### TASK BRIEF
Extract the full listing verbatim and drop any pictures from your copy.

[START OF DATA]

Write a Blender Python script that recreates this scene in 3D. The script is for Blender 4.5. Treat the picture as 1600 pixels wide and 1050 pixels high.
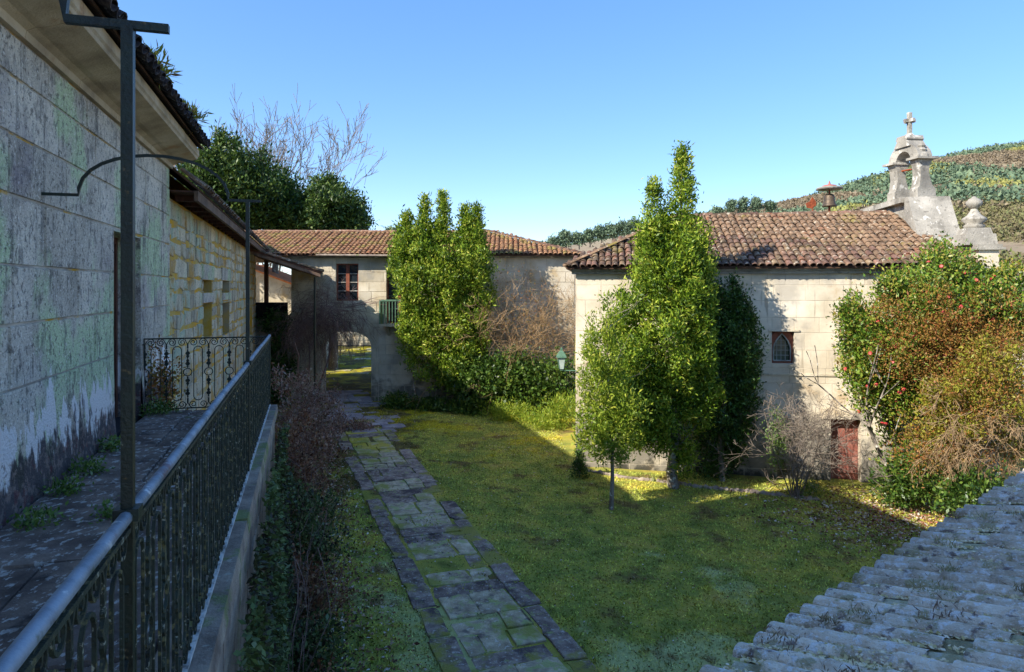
import bpy, bmesh, math, random
import numpy as np
from mathutils import Vector, Matrix, noise as mnoise

for _o in list(bpy.data.objects): bpy.data.objects.remove(_o)
SC = bpy.context.scene
COL = SC.collection
R = math.radians

# ---------------------------------------------------------------- camera, sky, sun, exposure
EYE = 5.4; FPX = 1067.0; HOR = 450.0           # eye height, focal length and horizon row of the 1600 px wide photograph
cam_d = bpy.data.cameras.new('camera'); cam = bpy.data.objects.new('camera', cam_d); COL.objects.link(cam)
cam.location = (0, 0, EYE); cam.rotation_euler = (R(90), 0, 0)
cam_d.sensor_width = 36; cam_d.lens = 36 * FPX / 1600; cam_d.shift_y = -(525 - HOR) / 1600
cam_d.clip_start = .05; cam_d.clip_end = 9000
SC.camera = cam

SUN_AZ = 58.0      # light travels this many degrees to the right of the view direction
SUN_EL = 36.0
W = bpy.data.worlds.new('World'); SC.world = W; W.use_nodes = True
_nt = W.node_tree; _bg = _nt.nodes['Background']
_sky = _nt.nodes.new('ShaderNodeTexSky'); _sky.sky_type = 'NISHITA'; _sky.sun_disc = False
_sky.sun_elevation = R(SUN_EL); _sky.sun_rotation = R(180 + SUN_AZ)
_sky.altitude = 300; _sky.air_density = .7; _sky.dust_density = .3; _sky.ozone_density = 1.6
_gm = _nt.nodes.new('ShaderNodeGamma'); _gm.inputs[1].default_value = .6; _hs = _nt.nodes.new('ShaderNodeHueSaturation'); _hs.inputs['Saturation'].default_value = 1.6; _hs.inputs['Hue'].default_value = .508
_nt.links.new(_sky.outputs[0], _gm.inputs[0]); _nt.links.new(_gm.outputs[0], _hs.inputs['Color']); _nt.links.new(_hs.outputs[0], _bg.inputs[0]); _bg.inputs[1].default_value = .15
LX, LY = math.sin(R(SUN_AZ)) * math.cos(R(SUN_EL)), math.cos(R(SUN_AZ)) * math.cos(R(SUN_EL))
sun_d = bpy.data.lights.new('sun', 'SUN'); sun = bpy.data.objects.new('sun', sun_d); COL.objects.link(sun)
sun_d.energy = 2.5; sun_d.angle = R(.5); sun_d.color = (1, .93, .82)
sun.rotation_euler = Vector((LX, LY, -math.sin(R(SUN_EL)))).to_track_quat('-Z', 'Y').to_euler()
sun.location = (-30, -30, 40)
SC.view_settings.view_transform = 'Standard'; SC.view_settings.look = 'None'
SC.view_settings.exposure = 1.86; SC.view_settings.gamma = 1

# ---------------------------------------------------------------- helpers
WL = {}
def c(h):
    h = h.lstrip('#'); o = []
    for i in (0, 2, 4):
        v = int(h[i:i+2], 16) / 255
        o.append(v / 12.92 if v <= .04045 else ((v + .055) / 1.055) ** 2.4)
    return (o[0], o[1], o[2], 1)

def P(px, py, Z):
    return Vector(((px - 800) / FPX * Z, Z, EYE - (py - HOR) / FPX * Z))
def G(x, y):
    return .25 - .02 * x + .008 * (y - 19)

def par(o, p):
    o.parent = p
    if p.name in WL: o.matrix_parent_inverse = Matrix.Translation(-WL[p.name])
def thing(name, label, cat, loc=(0, 0, 0), group=None, kind=None):
    o = bpy.data.objects.new(name, None); COL.objects.link(o); o.empty_display_size = .2
    o.location = loc; WL[o.name] = Vector(loc)
    return tag(o, label, cat, group, kind)
def tag(o, label, cat, group=None, kind=None):
    o['label'] = label; o['category'] = cat
    if group: o['group'] = group
    if kind: o['kind'] = kind
    return o
def mesh(name, V, F, smooth=False, tint=None):
    me = bpy.data.meshes.new(name)
    if isinstance(F, np.ndarray):
        V = np.ascontiguousarray(V, dtype=np.float32).reshape(-1, 3); k = F.shape[1]; n = len(F)
        me.vertices.add(len(V)); me.vertices.foreach_set('co', V.ravel())
        me.loops.add(n * k); me.loops.foreach_set('vertex_index', np.ascontiguousarray(F, dtype=np.int32).ravel())
        me.polygons.add(n); me.polygons.foreach_set('loop_start', np.arange(0, n * k, k, dtype=np.int32))
        me.update(calc_edges=True)
    else:
        me.from_pydata([tuple(v) for v in V], [], F); me.update()
    if tint is not None:
        at = me.attributes.new('tint', 'FLOAT', 'POINT'); at.data.foreach_set('value', np.ascontiguousarray(tint, dtype=np.float32))
    if smooth: me.polygons.foreach_set('use_smooth', np.ones(len(me.polygons), dtype=bool))
    return me
def link(name, me, mat=None, parent=None, M=None):
    o = bpy.data.objects.new(name, me); COL.objects.link(o)
    if mat and not me.materials: me.materials.append(mat)
    if M is not None: o.matrix_world = M
    if parent is not None: par(o, parent)
    return o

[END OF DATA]

### FULL ANSWER
Write a Blender Python script that recreates this scene in 3D. The script is for Blender 4.5. Treat the picture as 1600 pixels wide and 1050 pixels high.
import bpy, bmesh, math, random
import numpy as np
from mathutils import Vector, Matrix, noise as mnoise

for _o in list(bpy.data.objects): bpy.data.objects.remove(_o)
SC = bpy.context.scene
COL = SC.collection
R = math.radians

# ---------------------------------------------------------------- camera, sky, sun, exposure
EYE = 5.4; FPX = 1067.0; HOR = 450.0           # eye height, focal length and horizon row of the 1600 px wide photograph
cam_d = bpy.data.cameras.new('camera'); cam = bpy.data.objects.new('camera', cam_d); COL.objects.link(cam)
cam.location = (0, 0, EYE); cam.rotation_euler = (R(90), 0, 0)
cam_d.sensor_width = 36; cam_d.lens = 36 * FPX / 1600; cam_d.shift_y = -(525 - HOR) / 1600
cam_d.clip_start = .05; cam_d.clip_end = 9000
SC.camera = cam

SUN_AZ = 58.0      # light travels this many degrees to the right of the view direction
SUN_EL = 36.0
W = bpy.data.worlds.new('World'); SC.world = W; W.use_nodes = True
_nt = W.node_tree; _bg = _nt.nodes['Background']
_sky = _nt.nodes.new('ShaderNodeTexSky'); _sky.sky_type = 'NISHITA'; _sky.sun_disc = False
_sky.sun_elevation = R(SUN_EL); _sky.sun_rotation = R(180 + SUN_AZ)
_sky.altitude = 300; _sky.air_density = .7; _sky.dust_density = .3; _sky.ozone_density = 1.6
_gm = _nt.nodes.new('ShaderNodeGamma'); _gm.inputs[1].default_value = .6; _hs = _nt.nodes.new('ShaderNodeHueSaturation'); _hs.inputs['Saturation'].default_value = 1.6; _hs.inputs['Hue'].default_value = .508
_nt.links.new(_sky.outputs[0], _gm.inputs[0]); _nt.links.new(_gm.outputs[0], _hs.inputs['Color']); _nt.links.new(_hs.outputs[0], _bg.inputs[0]); _bg.inputs[1].default_value = .15
LX, LY = math.sin(R(SUN_AZ)) * math.cos(R(SUN_EL)), math.cos(R(SUN_AZ)) * math.cos(R(SUN_EL))
sun_d = bpy.data.lights.new('sun', 'SUN'); sun = bpy.data.objects.new('sun', sun_d); COL.objects.link(sun)
sun_d.energy = 2.5; sun_d.angle = R(.5); sun_d.color = (1, .93, .82)
sun.rotation_euler = Vector((LX, LY, -math.sin(R(SUN_EL)))).to_track_quat('-Z', 'Y').to_euler()
sun.location = (-30, -30, 40)
SC.view_settings.view_transform = 'Standard'; SC.view_settings.look = 'None'
SC.view_settings.exposure = 1.86; SC.view_settings.gamma = 1

# ---------------------------------------------------------------- helpers
WL = {}
def c(h):
    h = h.lstrip('#'); o = []
    for i in (0, 2, 4):
        v = int(h[i:i+2], 16) / 255
        o.append(v / 12.92 if v <= .04045 else ((v + .055) / 1.055) ** 2.4)
    return (o[0], o[1], o[2], 1)

def P(px, py, Z):
    return Vector(((px - 800) / FPX * Z, Z, EYE - (py - HOR) / FPX * Z))
def G(x, y):
    return .25 - .02 * x + .008 * (y - 19)

def par(o, p):
    o.parent = p
    if p.name in WL: o.matrix_parent_inverse = Matrix.Translation(-WL[p.name])
def thing(name, label, cat, loc=(0, 0, 0), group=None, kind=None):
    o = bpy.data.objects.new(name, None); COL.objects.link(o); o.empty_display_size = .2
    o.location = loc; WL[o.name] = Vector(loc)
    return tag(o, label, cat, group, kind)
def tag(o, label, cat, group=None, kind=None):
    o['label'] = label; o['category'] = cat
    if group: o['group'] = group
    if kind: o['kind'] = kind
    return o
def mesh(name, V, F, smooth=False, tint=None):
    me = bpy.data.meshes.new(name)
    if isinstance(F, np.ndarray):
        V = np.ascontiguousarray(V, dtype=np.float32).reshape(-1, 3); k = F.shape[1]; n = len(F)
        me.vertices.add(len(V)); me.vertices.foreach_set('co', V.ravel())
        me.loops.add(n * k); me.loops.foreach_set('vertex_index', np.ascontiguousarray(F, dtype=np.int32).ravel())
        me.polygons.add(n); me.polygons.foreach_set('loop_start', np.arange(0, n * k, k, dtype=np.int32))
        me.update(calc_edges=True)
    else:
        me.from_pydata([tuple(v) for v in V], [], F); me.update()
    if tint is not None:
        at = me.attributes.new('tint', 'FLOAT', 'POINT'); at.data.foreach_set('value', np.ascontiguousarray(tint, dtype=np.float32))
    if smooth: me.polygons.foreach_set('use_smooth', np.ones(len(me.polygons), dtype=bool))
    return me
def link(name, me, mat=None, parent=None, M=None):
    o = bpy.data.objects.new(name, me); COL.objects.link(o)
    if mat and not me.materials: me.materials.append(mat)
    if M is not None: o.matrix_world = M
    if parent is not None: par(o, parent)
    return o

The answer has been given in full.